Friday, June 19, 2009


Hello my name is Greg and I'm an alcoholic. I am sober today by a gift from God as I understand him and a willingness on my part to do what it takes to maintain that gift. I have been sending out a email to my homegroup for years now and decided its time to take the plunge into blogging. Being the type of alcoholic I am i'm resistant to change and doing things that are uncomfortable to me. I have to always remember something my wife told me in early sobriety before we were even together "Get comfortable with being uncomfortable". I heard that the first time and thought "What kind of F'd up crap is that"? Then I really started to think about it and discovered that in early sobriety we must do things that are uncomfortable to us but in time they become more and more comfortable.

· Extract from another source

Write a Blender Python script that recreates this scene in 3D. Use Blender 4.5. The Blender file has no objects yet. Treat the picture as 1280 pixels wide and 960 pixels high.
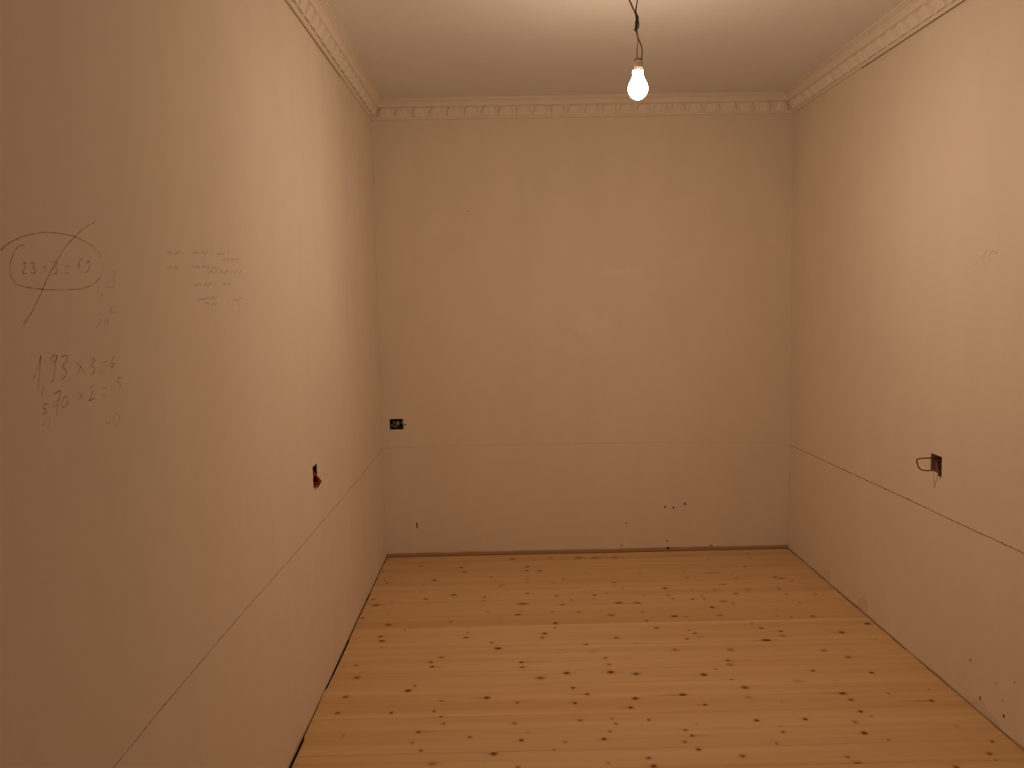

This blog will be set up a lot like my email newsletters I have been sending out. I will probably have a daily reading from the Big Book of Alcoholics Anonymous and share some of my experience on that reading. If you subscribe to this blog you will be able to respond or comment on the reading. I hope you sign up and participate. I know it may be uncomfortable at first but try it anyway, it will become more comfortable.

We learned that we had to fully concede to our innermost selves that we were alcoholics. This is the first step in recovery. The delusion that we are like other people, or presently may be, has to be smashed.(Page 30 Alcoholics Anonymous)

For me that concession came at about 8 1/2 months sober. I had been going to meetings. Had a pseudo sponsor ( A guy I called my sponsor but never called). In a 3 1/2 week period of July 1997 I had a series of events happen that was my bottom. I had been asked to leave the home I put the down payment down on by my fiance' due to me being so dry and angry; and we got into a argument and I put my hands on her which is something I had never done to any woman before and haven't done since. I was riding my motorcycle across town to stay with a friend for a few days to give her a chance to calm down, and as I was reflecting on the events of the past few weeks I thought perhaps getting drunk was in order. No sooner had that thought crossed my mind then I thought perhaps that's the reason for the situation I was in right then. I really think that God was talking to me that day. I realized right then that I was powerless over alcohol and just how unmanagble my life had become. The delusion was smashed!!! But, I wasn't NOW THAT'S a miracle!